Rule No.94: Dating A Younger Guy Has Consequences

So I've decided that Americans think I'm old.

Mainly because I didn't get asked for ID once whilst in New York. NOT ONCE (this might not sound like a big thing for someone who is actually 26, but in America, particularly New York, they ID everyone. EVERYONE - but me).

To add to this, whenever we ordered a beer and a lemonade (beer for Archie, lemonade for me...I had a cold at the beginning of the holiday) they would give me the beer. EVERY TIME. 

I've also decided that they think Archie is a child, which is a bit of a kick in the teeth. Not only was I never ID'd, but Archie was even asked if he wanted a childs menu (slightly awkward).

Therefore, do they think I'M HIS PARENT?!? 

My usual bad luck continued in New York. Not that we let it bother us...you know the usual...get tickets for the top of the Rock and there wass 0% visibility, go to the New York library and the main room is closed, go to MOMA and the main exhibition is not on, go to Shake Shack and it's closed for five months... But, it's ok, I bought a Michael Kors coat and was given SEVENTY percent off by a confused shop assistant. Swings and roundabouts.

Anyway, I love 'real' New Yorkers, I'm not talking about the types that work on Wall Street, I'm talking about the REAL New Yorkers. The types that shout "you smell guuuud miss lady" as I walk past. The type that shout "DID YOU SEE THAAAT? I SEE THAAAT!" When a rat ran across the street. 

I also love chicken and waffles with maple syrup. And pancakes with bacon and maple syrup. And tacos with shrimp. And big hotdogs. And just all tacos.

Talking about tacos, I also had quite a few people think I'm South American...people greeted me in shops with "ola" and when I responded "hello" in a British accent they looked like I'd just revealed I was from out of space.

A South American woman even picked me out on the subway to ask for directions in Spanish, I replied "sorry, I'm English" and she looked baffled - like I was actually a dinosaur, or something.

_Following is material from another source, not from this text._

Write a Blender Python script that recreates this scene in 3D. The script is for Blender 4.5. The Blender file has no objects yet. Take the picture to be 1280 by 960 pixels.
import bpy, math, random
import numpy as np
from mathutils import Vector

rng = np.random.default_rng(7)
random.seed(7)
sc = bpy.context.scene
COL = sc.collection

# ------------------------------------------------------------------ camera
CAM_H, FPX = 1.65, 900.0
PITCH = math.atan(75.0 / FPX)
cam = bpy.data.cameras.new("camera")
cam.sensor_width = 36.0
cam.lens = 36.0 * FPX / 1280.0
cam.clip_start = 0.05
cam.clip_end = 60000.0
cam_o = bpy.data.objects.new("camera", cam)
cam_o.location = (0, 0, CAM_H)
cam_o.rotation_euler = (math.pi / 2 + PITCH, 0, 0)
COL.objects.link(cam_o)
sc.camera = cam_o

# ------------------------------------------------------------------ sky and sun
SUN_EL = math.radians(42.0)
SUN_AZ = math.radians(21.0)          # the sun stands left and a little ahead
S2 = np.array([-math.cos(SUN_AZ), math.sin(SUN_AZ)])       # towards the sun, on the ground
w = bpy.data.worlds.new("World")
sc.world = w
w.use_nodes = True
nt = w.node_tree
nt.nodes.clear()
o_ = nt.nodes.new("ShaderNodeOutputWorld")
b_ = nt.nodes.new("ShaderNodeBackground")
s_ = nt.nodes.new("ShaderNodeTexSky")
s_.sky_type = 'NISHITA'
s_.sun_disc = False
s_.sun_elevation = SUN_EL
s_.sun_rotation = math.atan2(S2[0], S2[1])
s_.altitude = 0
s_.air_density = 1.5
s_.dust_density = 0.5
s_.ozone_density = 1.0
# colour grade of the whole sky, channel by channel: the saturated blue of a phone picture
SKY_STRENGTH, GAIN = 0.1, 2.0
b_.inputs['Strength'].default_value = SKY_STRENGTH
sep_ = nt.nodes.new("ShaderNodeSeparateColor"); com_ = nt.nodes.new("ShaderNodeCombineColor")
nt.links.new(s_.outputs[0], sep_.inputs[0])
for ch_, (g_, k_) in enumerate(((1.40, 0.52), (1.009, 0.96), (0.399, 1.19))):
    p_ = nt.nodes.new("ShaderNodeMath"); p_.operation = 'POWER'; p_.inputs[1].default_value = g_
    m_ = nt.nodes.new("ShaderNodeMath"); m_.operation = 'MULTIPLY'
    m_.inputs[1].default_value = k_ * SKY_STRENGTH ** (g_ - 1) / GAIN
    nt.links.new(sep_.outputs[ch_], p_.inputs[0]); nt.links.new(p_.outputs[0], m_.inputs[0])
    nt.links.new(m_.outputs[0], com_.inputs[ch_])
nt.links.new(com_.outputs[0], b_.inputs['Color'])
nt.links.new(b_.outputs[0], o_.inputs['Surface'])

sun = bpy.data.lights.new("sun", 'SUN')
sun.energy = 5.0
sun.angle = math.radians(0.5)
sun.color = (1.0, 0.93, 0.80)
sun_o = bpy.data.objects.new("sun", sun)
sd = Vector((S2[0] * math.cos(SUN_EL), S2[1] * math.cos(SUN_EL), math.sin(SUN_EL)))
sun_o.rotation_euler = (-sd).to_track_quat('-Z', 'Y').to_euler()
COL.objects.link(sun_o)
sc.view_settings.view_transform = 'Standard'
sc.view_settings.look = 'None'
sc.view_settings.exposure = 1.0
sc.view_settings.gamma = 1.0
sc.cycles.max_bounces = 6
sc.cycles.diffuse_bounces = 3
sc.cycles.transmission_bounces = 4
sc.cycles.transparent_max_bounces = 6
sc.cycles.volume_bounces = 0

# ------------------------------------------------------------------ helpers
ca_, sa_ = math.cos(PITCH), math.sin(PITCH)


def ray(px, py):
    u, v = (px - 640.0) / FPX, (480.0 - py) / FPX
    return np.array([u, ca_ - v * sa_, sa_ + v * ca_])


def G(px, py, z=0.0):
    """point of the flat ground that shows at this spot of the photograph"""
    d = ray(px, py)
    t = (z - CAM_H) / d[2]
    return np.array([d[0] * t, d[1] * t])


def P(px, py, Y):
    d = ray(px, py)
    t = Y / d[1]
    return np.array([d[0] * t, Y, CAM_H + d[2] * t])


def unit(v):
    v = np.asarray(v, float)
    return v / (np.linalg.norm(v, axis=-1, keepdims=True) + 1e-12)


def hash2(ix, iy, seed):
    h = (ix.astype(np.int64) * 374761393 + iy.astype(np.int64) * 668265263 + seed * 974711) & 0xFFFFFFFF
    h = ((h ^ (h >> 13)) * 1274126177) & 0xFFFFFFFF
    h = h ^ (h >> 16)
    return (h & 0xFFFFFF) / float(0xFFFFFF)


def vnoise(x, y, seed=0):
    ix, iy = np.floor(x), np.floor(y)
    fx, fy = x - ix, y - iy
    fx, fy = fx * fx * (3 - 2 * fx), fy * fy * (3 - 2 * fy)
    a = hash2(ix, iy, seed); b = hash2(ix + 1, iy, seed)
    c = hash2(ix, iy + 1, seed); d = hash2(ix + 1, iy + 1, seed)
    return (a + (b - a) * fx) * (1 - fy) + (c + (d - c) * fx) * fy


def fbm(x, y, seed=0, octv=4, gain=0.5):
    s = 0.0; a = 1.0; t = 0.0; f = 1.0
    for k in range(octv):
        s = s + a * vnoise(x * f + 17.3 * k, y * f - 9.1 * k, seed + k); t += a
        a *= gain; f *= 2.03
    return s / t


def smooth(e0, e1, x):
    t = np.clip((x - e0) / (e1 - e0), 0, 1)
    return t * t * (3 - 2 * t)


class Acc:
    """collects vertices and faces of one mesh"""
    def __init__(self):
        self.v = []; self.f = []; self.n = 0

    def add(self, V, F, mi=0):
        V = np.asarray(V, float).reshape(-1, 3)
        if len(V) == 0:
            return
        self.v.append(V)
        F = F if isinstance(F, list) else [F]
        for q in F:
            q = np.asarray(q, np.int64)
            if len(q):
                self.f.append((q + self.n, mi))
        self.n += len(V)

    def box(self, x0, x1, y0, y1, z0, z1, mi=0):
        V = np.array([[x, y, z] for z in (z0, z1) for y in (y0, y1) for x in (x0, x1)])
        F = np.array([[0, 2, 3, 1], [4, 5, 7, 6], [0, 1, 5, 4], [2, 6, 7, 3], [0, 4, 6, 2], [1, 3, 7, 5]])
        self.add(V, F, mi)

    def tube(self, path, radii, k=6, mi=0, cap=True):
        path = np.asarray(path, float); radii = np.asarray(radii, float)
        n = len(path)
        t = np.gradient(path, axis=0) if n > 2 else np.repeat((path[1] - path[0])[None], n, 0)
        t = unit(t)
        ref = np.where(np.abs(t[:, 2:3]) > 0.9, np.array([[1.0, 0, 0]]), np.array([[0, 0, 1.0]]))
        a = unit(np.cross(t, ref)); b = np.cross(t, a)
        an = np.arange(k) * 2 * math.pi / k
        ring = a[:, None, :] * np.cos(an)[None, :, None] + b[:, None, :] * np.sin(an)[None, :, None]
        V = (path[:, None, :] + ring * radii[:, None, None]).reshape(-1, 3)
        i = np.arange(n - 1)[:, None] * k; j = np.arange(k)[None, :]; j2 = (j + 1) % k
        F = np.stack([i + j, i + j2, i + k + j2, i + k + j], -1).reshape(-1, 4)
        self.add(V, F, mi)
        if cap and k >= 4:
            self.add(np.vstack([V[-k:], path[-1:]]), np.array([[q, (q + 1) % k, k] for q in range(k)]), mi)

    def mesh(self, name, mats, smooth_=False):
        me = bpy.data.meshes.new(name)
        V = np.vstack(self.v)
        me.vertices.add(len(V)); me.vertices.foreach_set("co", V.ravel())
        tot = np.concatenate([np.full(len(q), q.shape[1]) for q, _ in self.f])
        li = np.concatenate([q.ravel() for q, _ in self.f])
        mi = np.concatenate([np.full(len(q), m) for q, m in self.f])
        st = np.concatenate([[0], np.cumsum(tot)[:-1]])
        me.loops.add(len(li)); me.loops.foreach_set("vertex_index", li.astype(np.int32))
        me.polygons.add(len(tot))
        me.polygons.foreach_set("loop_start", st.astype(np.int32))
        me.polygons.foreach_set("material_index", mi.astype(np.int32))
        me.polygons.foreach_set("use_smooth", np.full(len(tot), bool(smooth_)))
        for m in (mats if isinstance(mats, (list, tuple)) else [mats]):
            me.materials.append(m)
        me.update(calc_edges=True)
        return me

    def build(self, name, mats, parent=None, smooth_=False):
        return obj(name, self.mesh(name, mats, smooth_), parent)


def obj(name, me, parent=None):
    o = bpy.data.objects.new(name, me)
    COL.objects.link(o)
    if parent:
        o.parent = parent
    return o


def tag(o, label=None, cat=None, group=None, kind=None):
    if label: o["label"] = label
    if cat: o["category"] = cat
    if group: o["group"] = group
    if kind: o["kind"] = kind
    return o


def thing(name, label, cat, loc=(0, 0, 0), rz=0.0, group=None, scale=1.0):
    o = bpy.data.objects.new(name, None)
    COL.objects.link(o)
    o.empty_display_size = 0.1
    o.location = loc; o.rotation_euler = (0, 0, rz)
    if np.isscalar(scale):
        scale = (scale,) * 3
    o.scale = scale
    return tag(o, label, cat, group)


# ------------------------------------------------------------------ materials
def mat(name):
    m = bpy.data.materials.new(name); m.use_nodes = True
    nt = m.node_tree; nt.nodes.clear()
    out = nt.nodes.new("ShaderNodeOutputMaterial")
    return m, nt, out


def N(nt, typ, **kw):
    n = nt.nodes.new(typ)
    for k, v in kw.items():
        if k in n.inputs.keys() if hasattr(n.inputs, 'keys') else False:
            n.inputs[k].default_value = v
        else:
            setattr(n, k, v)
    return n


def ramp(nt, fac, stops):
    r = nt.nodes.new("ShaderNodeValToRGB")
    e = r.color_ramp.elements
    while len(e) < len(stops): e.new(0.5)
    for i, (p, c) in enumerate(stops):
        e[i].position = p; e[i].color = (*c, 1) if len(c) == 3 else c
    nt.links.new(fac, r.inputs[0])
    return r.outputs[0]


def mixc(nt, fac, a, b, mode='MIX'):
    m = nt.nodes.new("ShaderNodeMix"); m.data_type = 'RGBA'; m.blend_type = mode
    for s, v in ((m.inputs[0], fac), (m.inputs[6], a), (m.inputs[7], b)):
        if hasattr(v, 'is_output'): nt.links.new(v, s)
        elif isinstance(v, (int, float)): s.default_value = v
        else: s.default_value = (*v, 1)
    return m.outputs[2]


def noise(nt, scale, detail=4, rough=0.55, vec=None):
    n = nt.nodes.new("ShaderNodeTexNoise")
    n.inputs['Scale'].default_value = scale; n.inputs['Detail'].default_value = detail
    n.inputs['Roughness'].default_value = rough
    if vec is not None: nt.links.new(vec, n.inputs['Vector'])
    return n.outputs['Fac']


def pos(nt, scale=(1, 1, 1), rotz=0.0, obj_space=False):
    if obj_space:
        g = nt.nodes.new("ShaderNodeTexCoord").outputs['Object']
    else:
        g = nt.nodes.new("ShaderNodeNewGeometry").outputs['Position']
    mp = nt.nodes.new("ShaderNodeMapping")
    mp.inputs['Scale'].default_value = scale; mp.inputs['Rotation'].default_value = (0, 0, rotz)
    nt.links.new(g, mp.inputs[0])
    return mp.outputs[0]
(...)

I felt disappointed that I wasn't living up to my looks. 

Since being back I've actually been quite chirpy. It definitely helped that I only had to work two days before it was the weekend and boy did I take advantage of the weekend. I woke up at 1.30pm and then left the flat without makeup and no bra to go to Sainsbury's...don't worry the braless boobs were hidden with a coat. 

I must say...not wearing a bra is only good when you're chilling on the sofa or in bed thouh. When you're walking it is NOT GOOD. I felt like I was being punched in the chest everytime I made a step. Never again.